If the girls were bred by AI (and that’s a really big if), they would be due smack in the middle of Fiber Frolic weekend, June 2nd and 3rd.  That would be interesting!  John would have his hands full while I am manning the booth in Windsor.  On the other hand, as I truly believe, they were bred during their next cycle by our friend’s buck, so they really should be coming due about June 23rd and 24th.

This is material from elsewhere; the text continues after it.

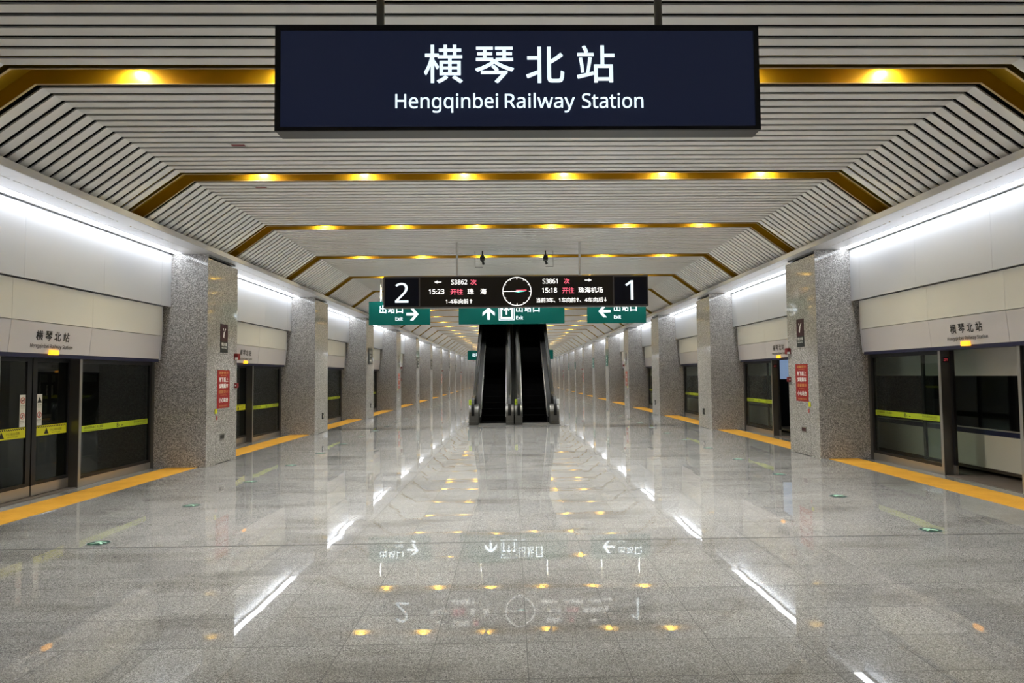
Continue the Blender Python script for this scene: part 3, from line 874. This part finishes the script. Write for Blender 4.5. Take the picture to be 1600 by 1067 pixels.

This is just about the latest we have ever had kids.  I have been drying Pippi off to give her some time before the big event and I hope that she does before she starts bagging up for the new little ones. And then we have to decide if we are going to leave the babies with their moms, or bottle feed and start off the milking season with a big bang :*)  Always a challenge and a new adventure!

School year ends

Baby gift sweater

It’s the end of another schoolyear.  It’s been a crazy week, beginning with the Fiber Frolic last weekend, which was wonderful.  Great weather, great visiting with lots of great folks.  Exhausting!  And all the special activities this week at school have kept me whirling.  I have finally finished a baby gift for a colleague who is having his first baby (well, his wife is!).  I am really pleased.  The sweater itself is knit from a superwash Malabrigo worsted, and I got the pattern from Ravelry (In3s, a Baby Cardigan by Kelly Herdrich).  It’s a very sweet capped-sleeve vest/sweater, and I would love to make one for myself :*)  The really lovely part of it is that I found the buttons at the Fiber Frolic.  A vendor in the same building does beautiful Raku beads and buttons, and I think these were made for this sweater!  I love it!